From the new issue of Newsweek, an interview with Honda's chief US engineer, Charles Baker:
Newsweek: How difficult was it to engineer the MDX to meet Honda's stringent mileage standards?

Baker: I'll never forget it. I was a rookie leading this MDX team. We'd done the research and we had an efficient package. But when we pitched our business plan to the board of directors, Mr. [Koichi] Amemiya, who was in charge of North America, his No. 1 comment was: "It should be more green." I made the mistake of saying, "But sir, nobody cares about the green issues." And he just smiled and said "I know."
From the WaPo, on GM's development of the GM Aztek:
The Aztek represented all that is wrong with GM's design process, that official said. The concept car actually did something few GM designs do: arrive before a trend -- this time, the crossover SUV that combines the attributes of a truck and a passenger car. And GM had high hopes to sell 50,000 to 70,000 Azteks a year, establishing Pontiac on the cutting edge.

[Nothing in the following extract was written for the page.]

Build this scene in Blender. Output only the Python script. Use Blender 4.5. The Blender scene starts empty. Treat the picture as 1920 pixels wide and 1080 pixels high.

Then came production, the executive said. The penny-pinchers demanded that costs be kept low by putting the concept car on an existing minivan platform. That destroyed the original proportions and produced the vehicle's bizarre, pushed-up back end. But the designers kept telling themselves it was good enough.

"By the time it was done, it came out as this horrible, least-common-denominator vehicle where everyone said, 'How could you put that on the road?' " the official said.

Sales never reached the 30,000 level needed to make money on the Aztek, so it abruptly went out of production last year. The tongue-in-cheek hosts of National Public Radio's "Car Talk" named it the ugliest car of 2005. "It looks the way Montezuma's revenge feels," one listener quipped.
It's called L-E-A-D-E-R-S-H-I-P.

Of the top 10 most fuel efficient cars on the road today, Honda has 7 of them. As the chart above shows, over the course of the past five years, Honda's share price has increased 50%, while GM's has decreased 50%.

Of course fuel efficiency isn't the only factor that comes into play in determining the relative success and failure of the two companies, but of all the US manufacturers GM most slavisly reflects Bushian economic philosophy: spend your money lobbying Congress not to legislate fuel efficiency rather than voluntarily adopting it yourself, reward yourself and other top level employees lavishly, pin the blame for your poor decision making on the unions and expect the working class to pick up the tab while you wrestle Oprah for $6,000 handbags at Hermes.

A friend just pre-ordered a Lexus RX 400h and I'm dying to drive it. As someone who makes a solid effort to buy American-made products whenever possible, I'm probably a couple of cars away from being interested in anything that US automakers have to offer, and that is just a plain tragedy.

Update: John Pearley Huffman has a review of the new Lexus in The Car Connection.com. He also says Roger L. Simon has been sniffing around the new Lexus. John attributes it to geography-related curiosity.